Sadly, however, such stories are far from the rule. Many Europeans seem to have ditched compassion in favour of joining in the continent-wide chorus of anti-immigrant sentiment, a refrain that has gathered volume following the economic downturn and high levels of unemployment in parts of the region.
“They MUST be sent back or better still prevented from coming” read a comment at the bottom of the Daily Mail article reporting the deaths of the 800-plus migrants. “There has to be a tough stance to stop this, not a softening of approach. If they never set sail they wouldn’t die.”
Short on sympathyA cursory glance at comments on other online media suggests this is not an uncommon point of view. Last month a British headline-courting columnist, Katie Hopkins, wrote in the widely read Sun newspaper about how little sympathy she felt for the boat refugees, whom she described as “cockroaches”. As a UN official pointed out, this type of dehumanising language was what was favoured by the Nazis and other perpetrators of genocide.
Australian Prime Minister Tony Abbott has also chipped in with the suggestion that the EU follow Australia’s zero tolerance policy; Australia has set itself the goal of ensuring that not a single asylum seeker enters the country. To this end, Abbott’s government deploys detention centres in the Pacific and even resorts to towing away refugee-carrying boats. Despite political pressure from the right, European governments have so far resisted following suit. But it is also clear that the policy towards migrants is hardening just as the humanitarian crisis is becoming more acute. Operation Mare Nostrum has been replaced by Triton, a programme run by Frontex, the EU’s border agency, in a limited zone just off the Italian coast, with a fraction of Nostrum’s budget. Its focus is on border management rather than on humanitarian concerns.
A military programme, approved in the past few days by EU countries, to target traffickers, which will involve increased surveillance and intelligence gathering, capturing boats and the facilities they embark from, has been condemned by human rights organisations for putting the lives of refugees at risk by prioritising border control over human lives.

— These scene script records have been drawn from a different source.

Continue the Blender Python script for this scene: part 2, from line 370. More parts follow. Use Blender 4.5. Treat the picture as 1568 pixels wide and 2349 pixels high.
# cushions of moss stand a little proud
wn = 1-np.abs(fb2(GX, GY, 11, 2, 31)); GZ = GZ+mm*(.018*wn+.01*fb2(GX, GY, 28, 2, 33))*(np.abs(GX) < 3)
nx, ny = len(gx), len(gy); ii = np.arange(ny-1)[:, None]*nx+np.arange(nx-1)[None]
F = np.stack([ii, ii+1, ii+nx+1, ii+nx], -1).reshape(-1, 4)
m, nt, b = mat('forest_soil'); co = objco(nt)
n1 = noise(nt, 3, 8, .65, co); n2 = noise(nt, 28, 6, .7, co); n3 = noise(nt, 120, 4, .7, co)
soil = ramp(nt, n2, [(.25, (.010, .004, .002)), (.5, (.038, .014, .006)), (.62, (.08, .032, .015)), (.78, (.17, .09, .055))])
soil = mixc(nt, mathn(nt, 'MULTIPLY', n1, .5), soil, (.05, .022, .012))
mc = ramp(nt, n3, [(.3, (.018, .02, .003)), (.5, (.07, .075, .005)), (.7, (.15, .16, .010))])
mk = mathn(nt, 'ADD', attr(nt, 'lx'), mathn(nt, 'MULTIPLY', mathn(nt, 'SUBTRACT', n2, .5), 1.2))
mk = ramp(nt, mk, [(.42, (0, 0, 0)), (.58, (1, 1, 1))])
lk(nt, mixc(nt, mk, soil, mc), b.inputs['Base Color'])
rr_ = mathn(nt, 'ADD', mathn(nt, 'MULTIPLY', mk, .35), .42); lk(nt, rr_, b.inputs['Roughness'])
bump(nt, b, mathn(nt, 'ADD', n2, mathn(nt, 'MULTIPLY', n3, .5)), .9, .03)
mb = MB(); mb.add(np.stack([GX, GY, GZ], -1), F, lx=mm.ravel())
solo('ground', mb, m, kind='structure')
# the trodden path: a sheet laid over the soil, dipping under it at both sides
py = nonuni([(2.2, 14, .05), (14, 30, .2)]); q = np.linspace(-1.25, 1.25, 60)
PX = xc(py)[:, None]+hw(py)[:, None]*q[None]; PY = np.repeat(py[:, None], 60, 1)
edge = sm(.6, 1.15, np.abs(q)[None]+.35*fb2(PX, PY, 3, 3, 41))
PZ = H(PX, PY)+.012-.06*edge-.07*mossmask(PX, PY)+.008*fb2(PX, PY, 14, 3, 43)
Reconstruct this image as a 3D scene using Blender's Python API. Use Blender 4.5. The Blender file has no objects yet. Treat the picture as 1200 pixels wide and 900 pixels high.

Blanket refusalA proposal by the European Commission to bring in mandatory quotas for European countries to take in a minimum number of refugees arriving from North Africa also looks unlikely to be adopted, amid stiff opposition from some member states, including Britain, Spain and France. The initiative would have tackled a major flaw in Europe’s existing system for refugees. Under the “Dublin doctrine”, asylum seekers must apply and have their application processed in the country they arrive in: typically one on the borders of Europe, such as Italy, Greece and Spain. This has had a number of consequences. First, these border countries have been overwhelmed by applications, leading them to reject the vast majority. It has also meant that refugees wishing to go to other countries, where they might have family or contacts able to help, use other dangerous means to get there; the death of a Sikh refugee in an airless container in the Thames estuary in England in August last year provided another reminder that the dangers do not end when migrants enter Europe.
It has also meant that the number of people granted asylum varies greatly across Europe: Germany attracts the largest number of refugees, with over 2,00,000 receiving asylum last year (to Britain’s 32,000 and France’s 64,000).
While a quota system would by no means solve the challenges facing Europe, it would help the people of the continent share the not unsubstantial costs involved in settling large numbers of desperate new arrivals. It would also adhere to the spirit of what the EU is meant to be about. The final shape of Europe’s response to this crisis will emerge over the next few months. Whether it uses the human cargo arriving on its southern shores as an opportunity to show the world a united humanitarian solution, or as an affirmation of its domination by segregated self-interest, remains to be seen.